Griolar maiyetinde yaşadıkları sultanın, kralın birer sözcüsü ve aynı zamanda sefiri konumundadırlar. Bu meslek genelde babadan oğluna geçmektedir. Önce babası ve amcasının yanında terbiye gören çocuk, daha sonra o bölgede bu mesleği en iyi yapan birisine teslim edilir. Gündüz kendisini yetiştiren kişinin tarlasında çalışan genç grio geceleri mesleğin sırlarını hocasından öğrenir. İyi yetişen bir grio artık geçmişe ait destanları kendisi naklettiği gibi bizzat destan üretebilmektedir. Günümüzdeki griolar ise sadece geçmiş dönemlerden kalan destanları ezberleyip okumaktadırlar. Mesleğini iyi öğrenen bir grio anlattığı destana istediği gibi ekler yaparak iki katına çıkarabildiği gibi yerine göre destanı özetlemesini de bilir. Hattâ her defasında aynı destanı farklı tarzda anlatabilir. İçlerinde tarihî destanları en iyi okuyan meşhur griolar bulunmaktadır. Mesela Tukulör Destanı’nı Guélaye, Suncata Destanı’nı Kele Monzon Diabate ve Segu Destanı’nı Tientiguibu Dante, Senegal’deki Kajor Destanı’nı ise Samba K. Kaladodu anlatmada şöhrete kavuşmuşlardı.

Tarihteki destan kahramanlarını anlatan «grio» bu kimseleri günümüz devlet adamlarına benzeterek geçmişteki hâdiseleri ve şahsiyetleri güncelleştirmektedir. Meselâ bağımsızlık sonrası Mali Cumhuriyeti Devlet Başkanı Modibo Keyta’yı Suncata Keyta’ya benzeten griolar yine aynı dönemde Gine Devlet Başkanı olan Seku Ture’yi de geçen asrın büyük mücadele adamı Samori Ture’ye benzetmişlerdi.
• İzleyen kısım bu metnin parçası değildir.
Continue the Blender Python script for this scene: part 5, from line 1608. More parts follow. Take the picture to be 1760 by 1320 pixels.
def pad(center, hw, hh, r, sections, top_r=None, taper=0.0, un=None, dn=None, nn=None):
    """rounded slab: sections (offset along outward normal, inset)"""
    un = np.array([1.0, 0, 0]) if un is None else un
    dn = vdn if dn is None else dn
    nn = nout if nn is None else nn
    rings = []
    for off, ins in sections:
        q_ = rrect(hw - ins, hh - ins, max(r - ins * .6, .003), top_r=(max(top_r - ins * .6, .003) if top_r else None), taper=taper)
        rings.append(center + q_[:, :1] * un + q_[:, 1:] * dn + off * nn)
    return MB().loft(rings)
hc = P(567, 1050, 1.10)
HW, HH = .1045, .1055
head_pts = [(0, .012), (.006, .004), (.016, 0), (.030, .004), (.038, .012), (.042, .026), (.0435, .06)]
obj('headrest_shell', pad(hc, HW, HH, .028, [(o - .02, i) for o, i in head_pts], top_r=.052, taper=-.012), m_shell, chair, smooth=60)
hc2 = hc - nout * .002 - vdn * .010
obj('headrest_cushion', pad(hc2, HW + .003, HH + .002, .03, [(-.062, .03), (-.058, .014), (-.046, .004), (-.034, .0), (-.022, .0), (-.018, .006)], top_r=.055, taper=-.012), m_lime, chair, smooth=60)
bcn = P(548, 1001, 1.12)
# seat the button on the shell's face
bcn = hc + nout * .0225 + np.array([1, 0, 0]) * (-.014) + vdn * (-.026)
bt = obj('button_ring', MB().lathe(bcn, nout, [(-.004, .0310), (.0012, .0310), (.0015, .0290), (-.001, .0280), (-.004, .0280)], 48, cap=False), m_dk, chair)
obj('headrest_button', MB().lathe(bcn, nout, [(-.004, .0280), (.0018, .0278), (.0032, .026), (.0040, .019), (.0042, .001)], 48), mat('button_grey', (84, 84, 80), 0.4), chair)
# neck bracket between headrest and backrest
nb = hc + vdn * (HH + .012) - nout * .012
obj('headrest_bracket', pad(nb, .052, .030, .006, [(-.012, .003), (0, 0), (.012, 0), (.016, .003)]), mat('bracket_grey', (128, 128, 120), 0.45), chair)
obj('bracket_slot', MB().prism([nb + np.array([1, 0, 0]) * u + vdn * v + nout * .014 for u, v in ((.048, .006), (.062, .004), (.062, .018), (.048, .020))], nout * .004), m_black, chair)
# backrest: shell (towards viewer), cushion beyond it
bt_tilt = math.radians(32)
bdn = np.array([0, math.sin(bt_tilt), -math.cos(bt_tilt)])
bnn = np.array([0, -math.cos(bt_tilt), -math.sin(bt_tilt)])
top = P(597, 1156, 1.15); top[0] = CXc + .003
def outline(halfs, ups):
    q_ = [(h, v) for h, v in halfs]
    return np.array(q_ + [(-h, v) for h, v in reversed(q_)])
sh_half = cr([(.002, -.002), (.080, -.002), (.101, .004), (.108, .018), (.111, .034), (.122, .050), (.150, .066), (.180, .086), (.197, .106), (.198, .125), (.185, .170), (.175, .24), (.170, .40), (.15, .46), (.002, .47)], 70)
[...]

Önceki asırlarda yeni tahta geçen sultan veya kralın griosu hemen onun yanına gelerek hem kendisinin hayat hikâyesini, hem de atalarının kahramanlıklarını anlatmaktaydı. Her hanedanın mutlaka bir griosu bulunmakta olup, o sülalenin bütün soy kütüğünü ezbere bilmektedir. İktidar değişikliklerinde griolar metinler üzerinde bazı değişiklikler yapabilmektedirler. Ancak kırsal kesimdeki griolar saray ve çevresindekilerden farklılık arz etmektedirler. Bunların konusu içinde savaş sahnesi, taht kavgası bulunmaz.

Günümüzde birçok vesilelerle griolar bulundukları bölgelerde destan okumaktadırlar. Bunların başında cenaze törenleri, evlilik merasimleri, iki grup arasındaki kavgalar, bizzat bir grionun kendi kuruntuları, vergi vermeyi reddetme, ansızın yapılan bir baskın hattâ basit bir hakaret onlar için büyük bir fırsattır. Putperestlerde de cenaze törenlerinde destan okuma yaygın olup bunun en güzel örneği Mvett Destanı’nın okunmasıdır. Ancak kendilerinden bu merasimlerde hazır bulunmaları için talep olmazsa gitmezler. Son yıllarda modern iletişim araçları sebebiyle şehir merkezlerindeki griolar büsbütün eski özelliklerini kaybederek radyo ve televizyonlarda özel programlar yapıp sadece millî duyguları heyecanlandırmak için destan okumaktadır.